Regarding the offense of violating a protective order, a person commits an offense if, in
violation of an order issued under various sections of the Family Code or Code of Criminal
Procedure, the person knowingly or intentionally commits family violence. See TEX . PENAL CODE
ANN . § 25.07(a)(1). With regard to this type of offense, when a protective order has been issued
under the Family Code provisions, the respondent may be guilty of violating that order, even though
he does not know it has been issued or its provisions, provided he has been given a copy of the
application for the protective order and notice of the hearing to determine whether the protective
order will be issued. See Harvey v. State, 78 S.W.3d 368, 372-73 (Tex. Crim. App. 2002). It is
irrelevant that the respondent chooses not to read the application or the notice or chooses not to
attend the hearing. Id.
Furthermore, the Texas Penal Code does not require the State to prove the cause number in
which the order was issued. See TEX . PENAL CODE ANN . § 25.07; Lee v. State, 983 S.W.2d 77, 78
(Tex. App.--San Antonio 1998, no pet.). The failure to prove the cause number is not a material or
fatal variance. See Gollihar v. State, 46 S.W.3d 243, 257 n.21 (Tex. Crim. App. 2001) (noting that,
if allegation is not essential to constitute offense and might be omitted from information, variance
will rarely meet materiality test).
Here, the evidence demonstrates that Appellant had notice of the application for a protective
order and of the hearing. It is not contested in the record that Appellant received notice of an
application for a protective order and hearing under Cause No. 1389. The notice referencing the
same court as stated in the protective order stated that, if Appellant did not attend the hearing a
default judgment may be entered against him and a protective order issued.2 The argument that the
subsequent protective order had a different cause number than the notice of the application and
hearing is irrelevant as to whether Appellant had notice of a protective order. Since notice of an
application of a protective order and a hearing were provided to Appellant, and his assault upon Fry
is uncontested, we find that the evidence is legally and factually sufficient to support the conviction.

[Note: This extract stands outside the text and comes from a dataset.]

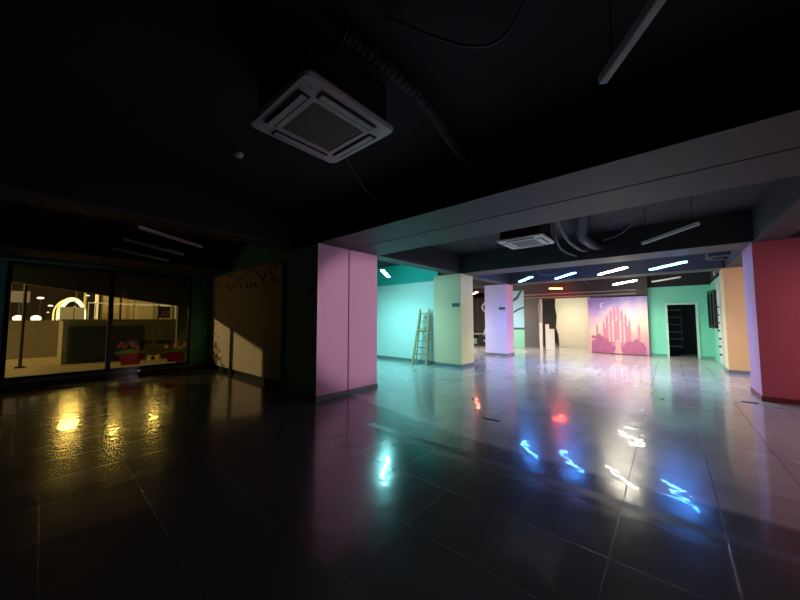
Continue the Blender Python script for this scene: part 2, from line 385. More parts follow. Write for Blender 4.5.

Additionally, Appellant impermissibly attempts a collateral attack on the validity of the
protective order in his criminal conviction for violating it. A collateral attack occurs if it must in
some fashion overrule a previous judgment. Browning v. Prostok, 165 S.W.3d 336, 345 (Tex. 2005).
Essentially, Appellant asks the Court to find the protective order invalid for want of notice and
thereafter issue an acquittal in his criminal prosecution for violating the protective order. This is an
impermissible collateral attack. Appellant did not contest that he was the Jeremiah David Ramirez
referred to in the protective order. The assertion of the trial court’s subject matter jurisdiction over
Jeremiah David Ramirez in the protective order is presumed to be correct, despite the differing cause
2
W e note the State attached a “Family Violence Protective Order Nunc Pro Tunc” at the end of its brief stating
the court corrected the clerical error. However, “[a]n appellate court must determine a case on the record as filed and
cannot consider documents attached as exhibits or appendices to briefs or motions.” James v. State, 997 S.W .2d 898,
901 n.5 (Tex. App.--Beaumont 1999, no pet.).
numbers. See id. (stating collateral attacks are impermissible, based on policy reasons for finality
of judgments of courts). Appellant cannot collaterally attack the validity of the protective order for
lack of notice on an appeal for his conviction for violating it. Appellant could have raised his claim
of lack of notice to the County Court that issued the order or objected to the clerical error at trial so
the court could have corrected it. As noted by the State, “Appellate courts must base their decisions
on the record as made and brought forward, not on a record that should have been made or could
have been made.” See Maritime Overseas Corp. v. Ellis, 971 S.W.2d 402, 411 (Tex. 1998).
Accordingly, Issues Nos. One and Two are overruled.
In Appellant’s third, fourth, and fifth issues, he contends that the divergence in the cause
numbers resulted in the denial, respectively, of his Sixth Amendment, Due Process, and Due Course
of Law rights under the Federal and State Constitutions. However, Appellant fails to provide any
argument on appeal explaining how these various rights were violated. As a consequence, we find
that Appellant has waived his third, fourth, and fifth issues.3
III. CONCLUSION
We affirm the judgment of the trial court.
KENNETH R. CARR, Justice
August 14, 2008
Before Chew, C.J., McClure, and Carr, JJ.
(Do Not Publish)
3
See T EX . R. A PP . P. 38.1(h) (a “brief must contain a clear and concise argument for the contentions made”).